Ale spektakularne zwycięstwa nie zostały jednak zarezerwowane tylko dla partii, która wybory wygrała. W okręgu piotrkowskim równych sobie nie miał Antoni Macierewicz. Kandydat PiS, otrzymując 16,03 proc. poparcia (41 tys. głosów), zdobył ponad dwa razy więcej głosów niż druga kandydatka PO - Elżbieta Radziszewska. Trochę mniejszą przewagę nad konkurentką z PO miała posłanka PiS Jadwiga Wiśniewska, która z poparciem 15,36 proc. zwyciężyła w okręgu częstochowskim.
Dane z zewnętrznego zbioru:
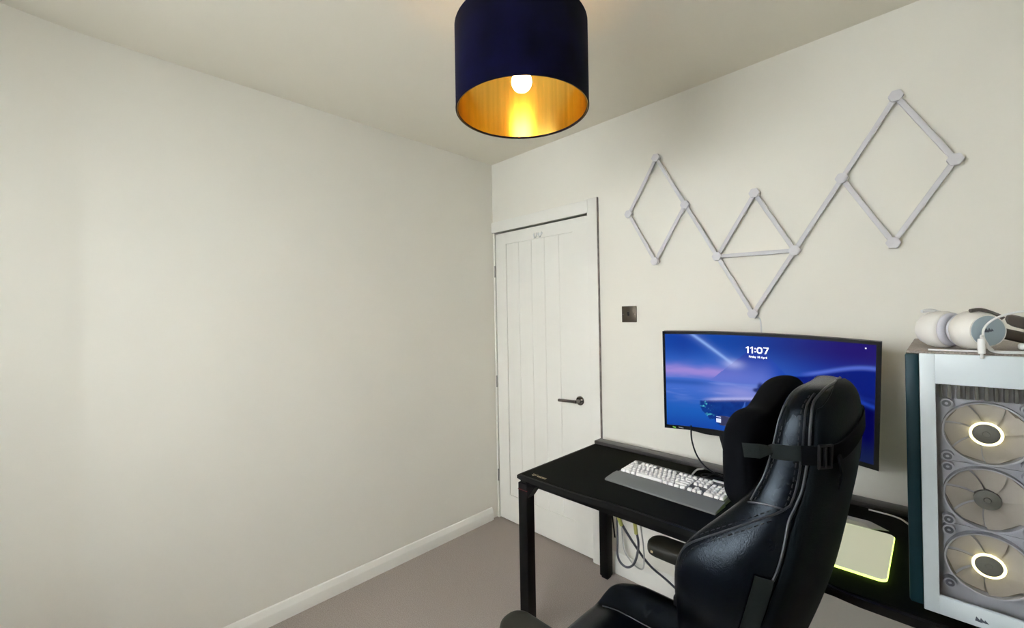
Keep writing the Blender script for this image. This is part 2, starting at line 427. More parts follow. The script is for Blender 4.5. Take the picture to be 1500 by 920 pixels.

Konkurentów w okręgu nowosądeckim znokautował Arkadiusz Mularczyk (16,43 proc.). Od drugiego - Andrzeja Czerwińskiego (PO) miał blisko trzy razy więcej głosów. Żadnej konkurencji w okręgu świętokrzyskim nie miała też Beata Kempa (16,2 proc.). W rybnickim zwyciężył Bolesław Piecha (PiS), pokonując m.in. "jedynkę" Platformy Joannę Kluzik-Rostkowską. W okręgu okołokrakowskim nie potrafił zwyciężyć rzecznik rządu Paweł Graś (15,45 proc.), który ustąpił wiceprezes PiS Beacie Szydło (18,22 proc.). Również w Krakowie zwyciężył kandydat PiS, były minister w kancelarii Lecha Kaczyńskiego Andrzej Duda (15,79 proc.). Drugi w okręgu krakowskim - Jarosław Gowin (12,35 proc.) "rozprawił" się z partyjnym kolegą z PO, ale konkurencyjnej frakcji partyjnej "jedynką" Platformy - Ireneuszem Rasiem (6,21 proc.). Sprawa związana z umieszczeniem billboardów Zbigniewa Girzyńskiego (PiS) w Częstochowie, a nie w Toruniu, za bardzo posłowi nie przeszkodziła. Choć został przez władze PiS umieszczony dopiero na 3. miejscu na liście, zdobył dla Prawa i Sprawiedliwości w okręgu toruńskim najwięcej głosów (7,08 proc.), tylko nieznacznie ustępując zwycięzcy w okręgu Tomaszowi Lenzowi z Platformy (8,25 proc.).
Do parlamentu powróci Jan Maria Jackowski, który wygrał wybory do Senatu w okręgu płockim. Do Sejmu wejdzie też Mariusz-Orion Jędrysek. Choć we Wrocławiu startował z listy PiS z odległego 14. miejsca, wśród kandydatów Prawa i Sprawiedliwości ustąpił jedynie pierwszym dwóm na liście: Kazimierzowi Michałowi Ujazdowskiemu i Dawidowi Jackiewiczowi. Uzyskał 14 474 głosy.